The renowned Dervish sculpture, which is owned by Arts Centre Melbourne, will also be removed from the promenade and reinstated on the terrace near Hamer Hall to provide more green space.

With the project to start early next year and completed over stages to minimise disruption until 2022, Lord Mayor Sally Capp said council wanted to turn the promenade into a “riverside park”.

“Southbank Promenade hasn’t had a major upgrade in more than 25 years so we’re investing $5.1 million this financial year to make some major improvements,” the Lord Mayor said.

“We will replace the concrete paving with new bluestones, improve public lighting to increase community safety, and install new seats and garden beds.”

“The stage one works are designed to create more public open space outside Hamer Hall between Princes Bridge and Evan Walker Bridge.”

“The configuration of the stairs and ramps will be changed to maximise use of the riverbanks.”

The Lord Mayor said new trees would be planted with a variety of species including Smooth-Barked Apple Trees, Melaleuca (paperbark trees), and Washingtonia robusta (Mexican Fan Palms).

“We will plant 29 new trees with better access to soil and water to increase the canopy cover. The current plane trees were planted in the 1980s but are in a state of decline because they have limited access to soil and moisture,” the Lord Mayor said.

Deputy chair of the City of Melbourne’s major projects portfolio Cr Nicholas Reece said council would be encouraging faster cyclists to use an alternative route via 1km of new bike lanes being implemented as part of the transformation of Southbank Boulevard.

“We want to prioritise the river banks as a destination rather than a through route,” Cr Reece said. “This is based on a study earlier this year which showed that around 95 per cent of cyclists at Princes Bridge were travelling above 15 kilometres an hour.”

“I’m a regular cyclist at Southbank Promenade and like everyone else I’ll be slowing down to take in the wonderful city views.”

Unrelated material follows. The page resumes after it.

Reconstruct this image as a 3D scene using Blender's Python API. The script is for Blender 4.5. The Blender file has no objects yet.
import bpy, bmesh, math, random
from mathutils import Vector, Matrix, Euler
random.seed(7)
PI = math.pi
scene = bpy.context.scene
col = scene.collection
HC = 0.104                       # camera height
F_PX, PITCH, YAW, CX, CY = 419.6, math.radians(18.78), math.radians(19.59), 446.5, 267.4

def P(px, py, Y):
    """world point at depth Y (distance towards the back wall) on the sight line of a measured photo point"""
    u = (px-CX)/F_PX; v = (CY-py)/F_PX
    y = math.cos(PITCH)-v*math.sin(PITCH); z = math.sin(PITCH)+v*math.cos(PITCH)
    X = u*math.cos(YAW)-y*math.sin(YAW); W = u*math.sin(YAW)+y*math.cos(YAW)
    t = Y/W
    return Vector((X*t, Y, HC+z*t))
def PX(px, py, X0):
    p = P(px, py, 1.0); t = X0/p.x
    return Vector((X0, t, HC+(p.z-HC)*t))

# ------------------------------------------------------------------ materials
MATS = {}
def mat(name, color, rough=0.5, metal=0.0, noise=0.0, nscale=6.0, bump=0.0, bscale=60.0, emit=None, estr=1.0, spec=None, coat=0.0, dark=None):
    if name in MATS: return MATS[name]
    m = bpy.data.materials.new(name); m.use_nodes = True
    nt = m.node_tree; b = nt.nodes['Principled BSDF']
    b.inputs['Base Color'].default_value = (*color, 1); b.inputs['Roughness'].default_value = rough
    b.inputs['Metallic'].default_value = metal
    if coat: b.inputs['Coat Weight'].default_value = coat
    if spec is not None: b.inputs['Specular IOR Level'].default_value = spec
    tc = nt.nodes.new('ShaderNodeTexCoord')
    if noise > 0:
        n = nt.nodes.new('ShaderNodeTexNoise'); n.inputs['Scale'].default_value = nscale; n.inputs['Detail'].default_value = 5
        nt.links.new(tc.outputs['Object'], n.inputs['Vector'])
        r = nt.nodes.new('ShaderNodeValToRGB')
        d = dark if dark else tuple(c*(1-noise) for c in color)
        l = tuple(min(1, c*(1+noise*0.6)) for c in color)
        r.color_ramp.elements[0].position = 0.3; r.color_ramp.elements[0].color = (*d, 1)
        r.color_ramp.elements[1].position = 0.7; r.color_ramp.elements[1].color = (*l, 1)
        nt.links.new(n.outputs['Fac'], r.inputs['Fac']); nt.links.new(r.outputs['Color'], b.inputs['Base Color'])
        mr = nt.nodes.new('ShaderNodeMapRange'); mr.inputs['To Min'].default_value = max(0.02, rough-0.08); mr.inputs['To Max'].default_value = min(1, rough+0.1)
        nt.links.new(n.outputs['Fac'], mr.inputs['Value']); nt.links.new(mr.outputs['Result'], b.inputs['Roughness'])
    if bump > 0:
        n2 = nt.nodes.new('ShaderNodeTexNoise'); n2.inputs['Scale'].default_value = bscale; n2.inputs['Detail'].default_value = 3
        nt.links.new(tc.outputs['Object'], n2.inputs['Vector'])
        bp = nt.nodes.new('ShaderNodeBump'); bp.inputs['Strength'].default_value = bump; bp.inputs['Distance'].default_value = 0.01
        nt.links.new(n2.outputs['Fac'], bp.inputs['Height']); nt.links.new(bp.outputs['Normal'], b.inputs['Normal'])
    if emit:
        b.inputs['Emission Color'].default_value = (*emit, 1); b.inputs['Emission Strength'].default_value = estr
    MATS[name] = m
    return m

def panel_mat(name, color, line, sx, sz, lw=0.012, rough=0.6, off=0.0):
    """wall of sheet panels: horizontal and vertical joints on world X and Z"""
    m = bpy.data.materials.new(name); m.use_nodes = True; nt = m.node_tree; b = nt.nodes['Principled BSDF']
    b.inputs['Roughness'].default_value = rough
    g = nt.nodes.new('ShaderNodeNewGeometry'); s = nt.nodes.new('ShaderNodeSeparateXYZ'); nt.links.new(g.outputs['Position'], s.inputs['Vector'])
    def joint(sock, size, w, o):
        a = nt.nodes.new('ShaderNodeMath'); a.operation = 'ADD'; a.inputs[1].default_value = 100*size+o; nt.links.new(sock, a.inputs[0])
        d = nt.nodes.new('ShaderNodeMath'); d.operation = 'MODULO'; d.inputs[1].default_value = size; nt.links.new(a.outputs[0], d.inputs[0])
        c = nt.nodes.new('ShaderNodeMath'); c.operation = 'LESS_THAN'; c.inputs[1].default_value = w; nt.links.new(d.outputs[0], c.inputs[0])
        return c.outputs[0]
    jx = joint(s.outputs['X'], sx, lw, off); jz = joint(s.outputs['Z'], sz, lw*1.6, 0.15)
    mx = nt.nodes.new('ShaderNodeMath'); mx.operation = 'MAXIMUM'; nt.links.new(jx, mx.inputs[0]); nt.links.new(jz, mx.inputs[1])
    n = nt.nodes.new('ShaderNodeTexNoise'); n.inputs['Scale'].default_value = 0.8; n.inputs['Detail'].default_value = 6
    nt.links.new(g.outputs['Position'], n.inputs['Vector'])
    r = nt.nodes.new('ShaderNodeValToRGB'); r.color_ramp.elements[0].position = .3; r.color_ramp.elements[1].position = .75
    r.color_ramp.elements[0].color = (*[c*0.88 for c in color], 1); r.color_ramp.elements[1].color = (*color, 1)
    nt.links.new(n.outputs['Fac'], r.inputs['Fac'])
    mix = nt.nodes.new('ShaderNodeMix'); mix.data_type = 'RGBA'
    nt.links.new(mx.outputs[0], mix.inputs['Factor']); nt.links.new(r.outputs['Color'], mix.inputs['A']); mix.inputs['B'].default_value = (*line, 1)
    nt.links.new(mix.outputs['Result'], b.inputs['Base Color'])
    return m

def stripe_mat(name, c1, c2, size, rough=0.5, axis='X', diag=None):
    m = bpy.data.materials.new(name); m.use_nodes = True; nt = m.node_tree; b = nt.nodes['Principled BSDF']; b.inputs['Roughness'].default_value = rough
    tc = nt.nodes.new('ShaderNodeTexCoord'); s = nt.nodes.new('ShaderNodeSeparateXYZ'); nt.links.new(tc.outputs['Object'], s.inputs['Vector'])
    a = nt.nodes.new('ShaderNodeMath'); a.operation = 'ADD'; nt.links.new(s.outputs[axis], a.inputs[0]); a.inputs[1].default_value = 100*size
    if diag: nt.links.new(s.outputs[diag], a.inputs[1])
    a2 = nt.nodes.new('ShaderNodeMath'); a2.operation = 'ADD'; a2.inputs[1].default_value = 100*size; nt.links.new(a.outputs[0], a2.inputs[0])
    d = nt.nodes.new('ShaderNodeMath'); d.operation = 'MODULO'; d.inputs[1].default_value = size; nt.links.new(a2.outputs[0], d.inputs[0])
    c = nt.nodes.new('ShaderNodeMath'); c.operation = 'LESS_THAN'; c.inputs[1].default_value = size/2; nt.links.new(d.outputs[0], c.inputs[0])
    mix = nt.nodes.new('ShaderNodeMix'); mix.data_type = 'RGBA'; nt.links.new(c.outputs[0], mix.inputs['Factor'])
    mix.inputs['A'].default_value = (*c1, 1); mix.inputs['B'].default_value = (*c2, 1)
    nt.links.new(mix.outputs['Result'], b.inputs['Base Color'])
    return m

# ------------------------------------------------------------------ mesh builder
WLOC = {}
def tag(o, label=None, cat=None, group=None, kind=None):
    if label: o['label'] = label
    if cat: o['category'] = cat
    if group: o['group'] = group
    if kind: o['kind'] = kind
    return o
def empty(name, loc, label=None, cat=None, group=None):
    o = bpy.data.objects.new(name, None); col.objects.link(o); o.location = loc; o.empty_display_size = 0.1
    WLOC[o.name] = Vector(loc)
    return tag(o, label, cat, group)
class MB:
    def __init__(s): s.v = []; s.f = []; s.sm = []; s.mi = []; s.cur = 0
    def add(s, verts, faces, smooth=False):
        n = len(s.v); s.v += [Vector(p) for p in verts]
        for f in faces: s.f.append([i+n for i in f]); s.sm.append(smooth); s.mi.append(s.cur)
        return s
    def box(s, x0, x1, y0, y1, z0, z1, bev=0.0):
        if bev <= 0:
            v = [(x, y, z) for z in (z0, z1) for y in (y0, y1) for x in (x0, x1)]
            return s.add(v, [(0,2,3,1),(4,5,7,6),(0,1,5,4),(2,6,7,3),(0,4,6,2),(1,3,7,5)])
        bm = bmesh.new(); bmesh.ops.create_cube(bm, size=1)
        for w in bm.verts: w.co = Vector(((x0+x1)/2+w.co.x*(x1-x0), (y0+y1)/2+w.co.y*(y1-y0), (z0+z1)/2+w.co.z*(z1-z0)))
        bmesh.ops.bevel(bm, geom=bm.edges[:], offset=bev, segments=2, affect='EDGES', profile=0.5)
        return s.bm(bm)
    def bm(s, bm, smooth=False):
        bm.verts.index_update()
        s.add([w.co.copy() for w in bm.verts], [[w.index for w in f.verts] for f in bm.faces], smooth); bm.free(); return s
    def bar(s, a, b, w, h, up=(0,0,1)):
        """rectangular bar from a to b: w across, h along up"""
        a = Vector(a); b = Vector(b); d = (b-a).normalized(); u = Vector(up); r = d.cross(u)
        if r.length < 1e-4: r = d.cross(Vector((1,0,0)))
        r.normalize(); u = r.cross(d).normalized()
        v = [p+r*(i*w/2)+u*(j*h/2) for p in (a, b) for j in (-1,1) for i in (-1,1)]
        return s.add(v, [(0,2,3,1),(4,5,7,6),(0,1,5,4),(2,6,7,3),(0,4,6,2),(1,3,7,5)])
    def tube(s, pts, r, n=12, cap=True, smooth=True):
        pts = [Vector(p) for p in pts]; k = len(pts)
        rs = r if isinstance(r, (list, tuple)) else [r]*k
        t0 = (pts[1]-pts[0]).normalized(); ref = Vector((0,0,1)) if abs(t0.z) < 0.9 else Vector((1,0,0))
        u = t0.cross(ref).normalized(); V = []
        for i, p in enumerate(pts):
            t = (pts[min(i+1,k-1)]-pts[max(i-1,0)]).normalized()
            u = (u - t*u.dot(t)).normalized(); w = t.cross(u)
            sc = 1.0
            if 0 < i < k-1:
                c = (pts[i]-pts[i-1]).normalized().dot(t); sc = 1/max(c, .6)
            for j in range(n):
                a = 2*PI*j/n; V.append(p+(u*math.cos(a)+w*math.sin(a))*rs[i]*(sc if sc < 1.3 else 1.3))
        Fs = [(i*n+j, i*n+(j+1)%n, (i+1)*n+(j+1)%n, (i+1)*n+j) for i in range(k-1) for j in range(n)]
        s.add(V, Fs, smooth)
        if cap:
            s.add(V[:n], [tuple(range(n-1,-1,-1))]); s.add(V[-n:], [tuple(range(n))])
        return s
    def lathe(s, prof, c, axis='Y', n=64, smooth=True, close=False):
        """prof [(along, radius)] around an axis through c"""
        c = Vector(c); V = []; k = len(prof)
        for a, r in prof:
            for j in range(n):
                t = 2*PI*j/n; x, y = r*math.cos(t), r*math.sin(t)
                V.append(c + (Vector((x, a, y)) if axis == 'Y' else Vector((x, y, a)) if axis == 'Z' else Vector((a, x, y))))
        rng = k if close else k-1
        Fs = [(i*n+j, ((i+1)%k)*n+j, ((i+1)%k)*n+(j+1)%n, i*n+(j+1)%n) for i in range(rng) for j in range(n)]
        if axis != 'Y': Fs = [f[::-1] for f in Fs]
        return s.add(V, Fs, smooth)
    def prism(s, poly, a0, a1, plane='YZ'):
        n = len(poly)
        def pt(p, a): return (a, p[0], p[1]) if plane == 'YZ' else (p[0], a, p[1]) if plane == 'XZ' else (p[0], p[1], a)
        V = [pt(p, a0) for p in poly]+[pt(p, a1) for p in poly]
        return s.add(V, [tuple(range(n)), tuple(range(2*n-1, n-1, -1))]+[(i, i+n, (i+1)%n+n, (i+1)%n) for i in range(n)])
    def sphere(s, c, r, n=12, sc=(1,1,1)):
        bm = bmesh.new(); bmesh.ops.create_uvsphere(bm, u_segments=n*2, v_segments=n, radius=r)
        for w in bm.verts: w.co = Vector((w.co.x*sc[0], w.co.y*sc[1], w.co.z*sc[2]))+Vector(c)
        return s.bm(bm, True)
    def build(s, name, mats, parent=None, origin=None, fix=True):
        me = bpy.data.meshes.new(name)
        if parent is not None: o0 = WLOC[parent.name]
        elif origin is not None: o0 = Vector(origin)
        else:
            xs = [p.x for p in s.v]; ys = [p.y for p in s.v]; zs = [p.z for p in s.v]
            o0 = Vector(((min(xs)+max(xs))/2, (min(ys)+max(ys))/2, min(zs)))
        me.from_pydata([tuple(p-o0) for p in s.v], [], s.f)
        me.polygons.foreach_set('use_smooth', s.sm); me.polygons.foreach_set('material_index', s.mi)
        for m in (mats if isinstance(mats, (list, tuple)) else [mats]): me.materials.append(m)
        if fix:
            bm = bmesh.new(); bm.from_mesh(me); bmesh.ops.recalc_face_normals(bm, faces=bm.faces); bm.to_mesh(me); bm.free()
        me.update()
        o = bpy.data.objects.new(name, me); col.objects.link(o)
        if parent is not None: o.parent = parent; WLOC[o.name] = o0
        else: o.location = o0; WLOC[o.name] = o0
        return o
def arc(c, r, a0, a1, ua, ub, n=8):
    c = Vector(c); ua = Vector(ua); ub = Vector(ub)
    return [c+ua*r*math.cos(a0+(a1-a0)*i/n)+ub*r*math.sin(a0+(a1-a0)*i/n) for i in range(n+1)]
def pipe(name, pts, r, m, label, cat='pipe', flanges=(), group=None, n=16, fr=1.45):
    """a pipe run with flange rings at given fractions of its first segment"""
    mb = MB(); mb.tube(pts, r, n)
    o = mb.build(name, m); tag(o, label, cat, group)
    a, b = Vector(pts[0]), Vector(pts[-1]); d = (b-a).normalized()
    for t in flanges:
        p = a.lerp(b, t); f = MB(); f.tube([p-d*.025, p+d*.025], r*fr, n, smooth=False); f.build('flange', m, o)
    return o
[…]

Southbank Residents’ Association (SRA) president Tony Penna welcomed the news, stating an overhaul of the “tired” promenade had been long overdue, but was sceptical as to whether council’s cycling plan would work.

“We are delighted to see investment in Southbank Promenade,” Mr Penna said. “As residents, one of our big concerns has been the speed of cyclists.”

“As outlined, as a recent study by the council identified that 95 per cent of cyclists exceed the 15km/h speed limit. This is of no surprise to the residents. We have continually raised this issue with council for over five years.”

“It is disappointing it has taken this long for any meaningful action. The speed of cyclists has been an accident waiting to happen. Our observations are not the recreational cyclists as being the main problem, but the commuter cyclists.”

“While we are certainly grateful for the separated cycling lanes proposed for Southbank Boulevard, we are sceptical of this proposed solution as council has not provided any evidence to the community to suggest this solution will work.”